Others later in your family will thank you for your project to document family history.
Real Nikon Lover wrote:
In fiscal practicality you are correct. But photos are not about practicality, they are about freezing a moment in time and recording an event that someone feels is important or just happens to be a random snapshot of something unique or perhaps even an accidental push of the shutter release button. Wedding shots can be unique, posed or whatever. However, there is a point I have not read here. That is for the purposes of genealogy. It is very important to put names and dates on photos so that if they are accidentally discovered in the future by a family member or researcher, they know who it is and when it was taken and perhaps where. For example here are 3 photos. Old photos discovered by me about 8 years ago when my late Great Aunt handed me a leather bound book that had photos pasted into it. This lead to me discovering who my Great Great Grandparents and Great Great Great Grandmother were. As well as the original wedding photo of my Great Grandmother and Father on their wedding day in the early 1900's in Spirit Lake, Iowa. I am glad my relatives took the time to paste marriage and obituary articles and wedding photos etc in this little coffee table book. It has historically useful information in it.

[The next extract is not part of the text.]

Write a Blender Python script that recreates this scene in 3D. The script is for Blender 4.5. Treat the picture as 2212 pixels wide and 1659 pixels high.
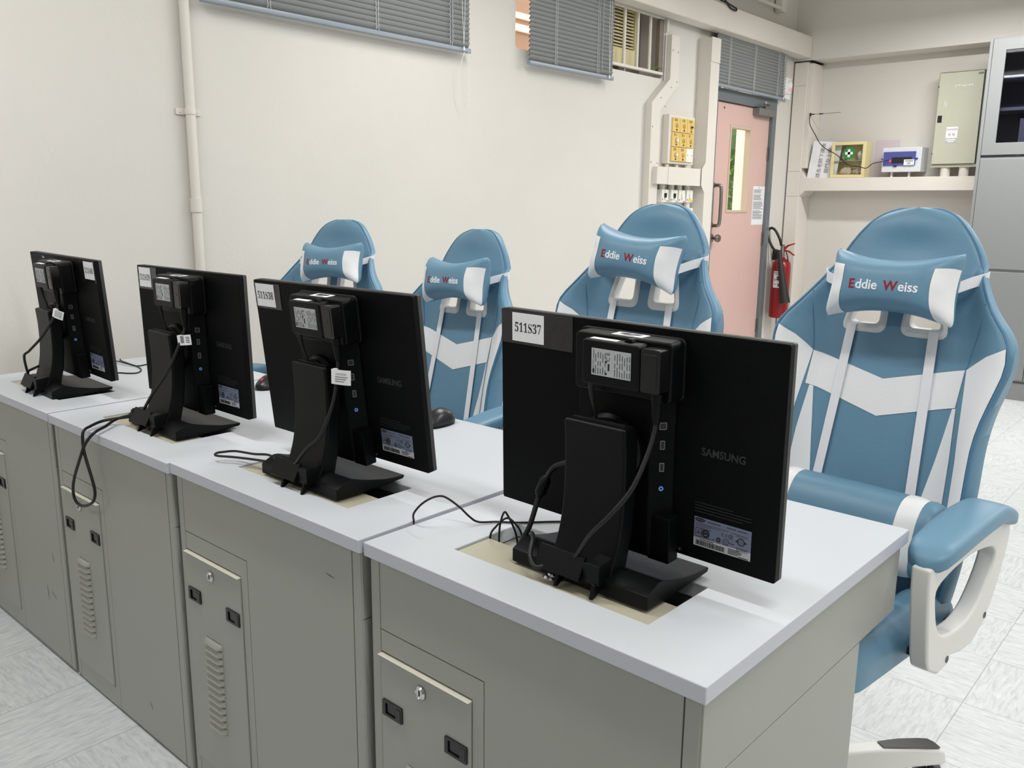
import bpy, bmesh, math, random
from mathutils import Vector, Matrix
from mathutils.bvhtree import BVHTree
random.seed(7)
for o in list(bpy.data.objects):
    bpy.data.objects.remove(o)
SC = bpy.context.scene
COL = SC.collection
PI = math.pi

# ------------------------------------------------------------------ camera
CAM_LOC = Vector((0.4267, -0.8333, 1.2958))
CAM_PITCH, CAM_ROLL, CAM_YAW, CAM_F = -0.2044, 0.0100, 2.2914, 1860.39
fw = Vector((math.cos(CAM_PITCH) * math.cos(CAM_YAW), math.cos(CAM_PITCH) * math.sin(CAM_YAW), math.sin(CAM_PITCH)))
rt = Vector((math.sin(CAM_YAW), -math.cos(CAM_YAW), 0))
up = rt.cross(fw)
r2 = math.cos(CAM_ROLL) * rt + math.sin(CAM_ROLL) * up
u2 = -math.sin(CAM_ROLL) * rt + math.cos(CAM_ROLL) * up
cd = bpy.data.cameras.new('camera')
cd.sensor_fit = 'HORIZONTAL'
cd.sensor_width = 36.0
cd.lens = CAM_F / 2212.0 * 36.0
cd.clip_start = 0.05
cam = bpy.data.objects.new('camera', cd)
COL.objects.link(cam)
mw = Matrix((r2, u2, -fw)).transposed().to_4x4()
mw.translation = CAM_LOC
cam.matrix_world = mw
SC.camera = cam

# ------------------------------------------------------------------ world, exposure
SC.view_settings.view_transform = 'Standard'
SC.view_settings.look = 'None'
SC.view_settings.gamma = 1.0
SC.view_settings.use_curve_mapping = False
SC.view_settings.exposure = 0.0
SC.cycles.use_denoising = True
SC.cycles.max_bounces = 10
SC.cycles.diffuse_bounces = 6
SC.cycles.glossy_bounces = 4
SC.cycles.transparent_max_bounces = 12
SC.cycles.sample_clamp_indirect = 6.0
SC.cycles.caustics_reflective = False
SC.cycles.caustics_refractive = False
wd = bpy.data.worlds.new('daylight')
SC.world = wd
wd.use_nodes = True
bg = wd.node_tree.nodes['Background']
bg.inputs[0].default_value = (1.0, 0.97, 0.90, 1)
bg.inputs[1].default_value = 3.0

# ceiling lamps of the room and two added ones: (x, y, power); tubes run along x
CEIL_Z = 3.15
LAMP_Z = 2.78
LAMPS = [(-1.55, -0.22, 21), (0.60, -0.22, 21), (2.9, -0.22, 21),
         (-1.55, 1.95, 20), (0.60, 1.95, 20), (2.9, 1.95, 21),
         (-0.95, 5.10, 48), (0.80, 5.10, 34), (2.9, 4.75, 26), (-1.55, 3.60, 6),  # first two are added near the back wall to brighten it
         (-1.55, -2.30, 17), (2.9, -2.70, 5)]
LAMP_COL = (1.0, 0.995, 0.985)


# ------------------------------------------------------------------ materials
def lin(c):
    return tuple((v / 12.92 if v <= 0.04045 else ((v + 0.055) / 1.055) ** 2.4) for v in (x / 255.0 for x in c))


def mat(name, rgb, rough=0.5, metal=0.0, spec=0.5, bump=0.0, bscale=200.0, var=0.0, vscale=4.0, coat=0.0, emit=None, estr=0.0):
    m = bpy.data.materials.new(name)
    m.use_nodes = True
    nt = m.node_tree
    b = nt.nodes['Principled BSDF']
    col = lin(rgb)
    b.inputs['Base Color'].default_value = (*col, 1)
    b.inputs['Roughness'].default_value = rough
    b.inputs['Metallic'].default_value = metal
    b.inputs['Specular IOR Level'].default_value = spec
    if coat:
        b.inputs['Coat Weight'].default_value = coat
        b.inputs['Coat Roughness'].default_value = 0.2
    if emit:
        b.inputs['Emission Color'].default_value = (*lin(emit), 1)
        b.inputs['Emission Strength'].default_value = estr
    if bump or var:
        tc = nt.nodes.new('ShaderNodeTexCoord')
        if bump:
            n = nt.nodes.new('ShaderNodeTexNoise')
            n.inputs['Scale'].default_value = bscale
            n.inputs['Detail'].default_value = 3
            nt.links.new(tc.outputs['Object'], n.inputs['Vector'])
            bp = nt.nodes.new('ShaderNodeBump')
            bp.inputs['Strength'].default_value = bump
            bp.inputs['Distance'].default_value = 0.002
            nt.links.new(n.outputs[0], bp.inputs['Height'])
            nt.links.new(bp.outputs[0], b.inputs['Normal'])
        if var:
            n2 = nt.nodes.new('ShaderNodeTexNoise')
            n2.inputs['Scale'].default_value = vscale
            n2.inputs['Detail'].default_value = 5
            nt.links.new(tc.outputs['Object'], n2.inputs['Vector'])
            rp = nt.nodes.new('ShaderNodeValToRGB')
            rp.color_ramp.elements[0].position = 0.3
            rp.color_ramp.elements[1].position = 0.7
            rp.color_ramp.elements[0].color = (*[v * (1 - var) for v in col], 1)
            rp.color_ramp.elements[1].color = (*[min(1, v * (1 + var * 0.5)) for v in col], 1)
            nt.links.new(n2.outputs[0], rp.inputs[0])
            nt.links.new(rp.outputs[0], b.inputs['Base Color'])
    return m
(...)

*Photo 1 - Great Great Great Grandmother Rosetta Berry-Harrington

*Photo 2 - Great Great Grandparents Mr. and Mrs. W.H. Alton

*Photo 3 - Great Grandparents Mr. and Mrs. Fred and Winifred Smith

Winifred Smith was a school teacher and by the time I was old enough (10 years old) to really talk with her, she was 90 years old. Her daughter (my Great Aunt) lived to be 101 years old. I have a photo of my Grandson at 1 year old sitting on her lap. That represented 5 generations. She died 3 months after I took that photo.

So the short version of this dissertation is... photos, including wedding photos, can be very important to some who have the ability to research.

PS- I am 65 years young so in my sunset years I am putting together a century of photos for my family (digitally).
In fiscal practicality you are correct. But photos... (show quote)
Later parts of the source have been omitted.